Sunday, November 18, 2007

On the Non-Existence of Bigfoot, Part II

Previously, on Exurbitude.

So we stayed at the hotel about 100 yards from the fairground where the conference was taking place. This was in a cinderblock building with a corrugated roof and an eight-foot plywood sasquatch cutout standing out front. Inside was a stew of hokum, bunkum, nonsense, and, most disturbingly, a cadre of true believers. I went in armed only with a modicum of critical thinking and came out convinced that Bigfoot is just a story. Don't get me wrong: stories are very important. And also don't get me wrong, the world is still magical. But Bigfoot? Nope.

As the first day of the conference wore on, it became very easy to tell those who believed in Bigfoot from those who did not. Those who believed in Bigfoot never claimed to have seen one. Those who did not believe in Bigfoot told carefully crafted and polished stories of their encounters. These latter seemed to pay a lot of attention to their own physical appearance. There is a lot of politics in Bigfoot, too.

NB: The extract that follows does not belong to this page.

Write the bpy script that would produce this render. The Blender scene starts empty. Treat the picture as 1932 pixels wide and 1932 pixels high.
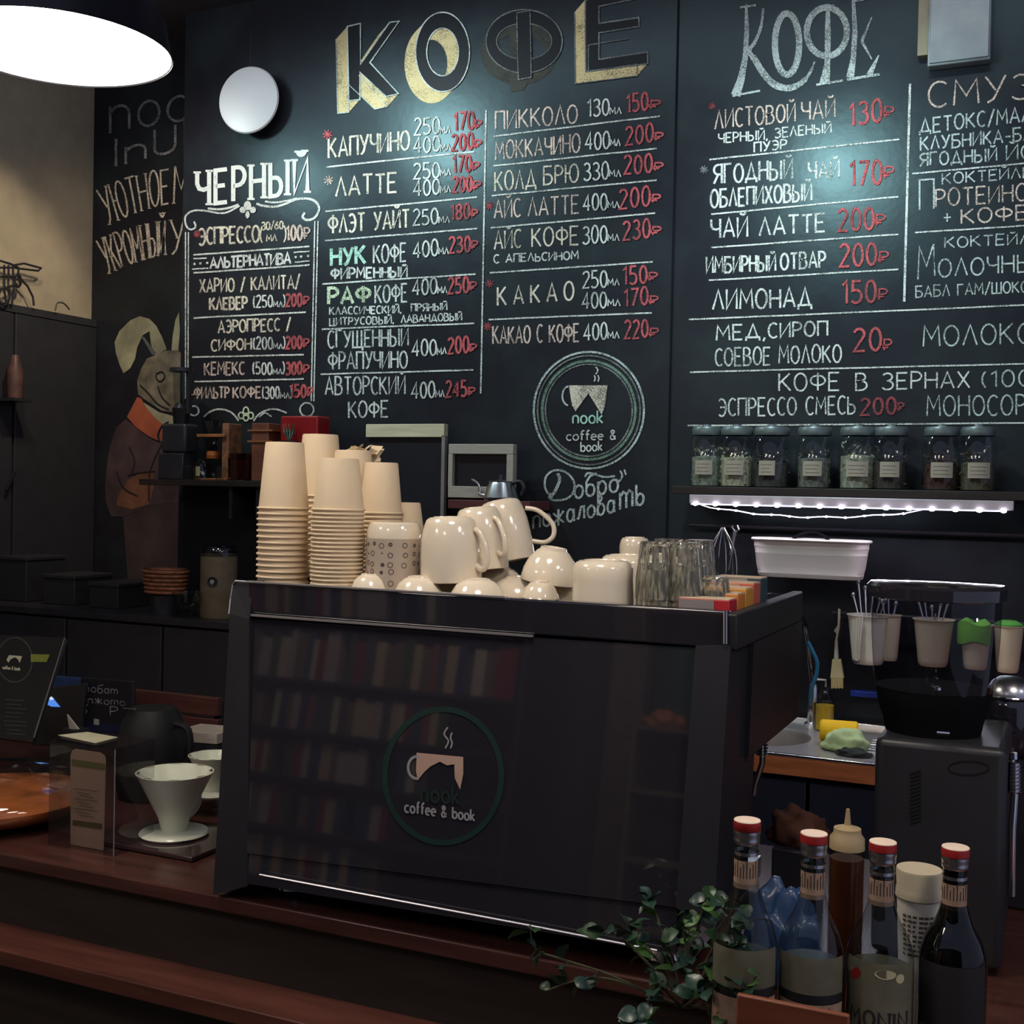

So I had a long interview with John Bindernagle, a true believer whose book on the topic approaches it quite logically. But I didn't chat with a guy whose story included tears and ended with a political discussion about how his sighting had not been deemed credible by the Western Bigfoot Society (which is, paradoxically, the parent organization to the International Bigfoot Society), so he started the Southern Oregon Bigfoot Society or something like it. When someone else delivered an impassioned speech about how Bigfooot is an early human prototype invented by the aliens who eventually created the Sumerians, it was time to go sample some of Portland's night life.